In many ways, the system itself is helping to spur on the
new Marxist revolution – new, questionably authored text books filled with
reinvented history with which to deviate pliable young minds away from the
classic belief of America as a nation of opportunity to a nation where people
of color are exploited – even though nearly all of the kids who are in college
got there due to opportunities America provided.
We have stuffed our schools with children from every race,
color and financial background and are selling them on the idea that they are
still oppressed.
Reagan has become the primary recruiting tool for the Marxists,
and the left seems to be coopting Reagan’s religious revival, by creating a new
movement based on superior morality, righteous indignation which lacks God, but
gives the left moral high ground (even if the whole thing is largely smoke and
mirrors, Marxists exploiting these children in much the way the right does).

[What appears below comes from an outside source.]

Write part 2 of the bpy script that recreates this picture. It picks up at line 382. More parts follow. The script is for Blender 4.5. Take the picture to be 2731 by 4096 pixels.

The left even coopted Jesus Christ, turning him into a
revolutionary, even as the left desecrating the Church and its beliefs. The new
Sanctuary movement shows this diversion of Christians away from the right and
into the arms of the left when in the past people like Cardinal Spellman were
icons of conservativism.
I don’t think Ripmaster can see a time when these religious
movements become just one more tool that will allow Marxists to destroy traditional
values.
No doubt, there are movements emerging I can’t see either, more
issues the Marxists can exploit, more snake oil they can pour into the heads of
our youth, deluding kids into following a path to salvation that isn’t
salvation at all.
Michael would be appalled by such movements – not because he
agrees with Reagan, but because he knows all ideologies are bogus, a mask
hiding true intentions, and disguising the ultimate aim of all movements – a lust
for power.
For the disillusioned Ripmaster, the future is bright – even
if he cannot see past the smoke that obscures it.
For me, the future is just a recreation of the past, bearing
all of the delusion our ancestors had, a constant regurgitation of failed ideas
we cling to for lack of any real innovation.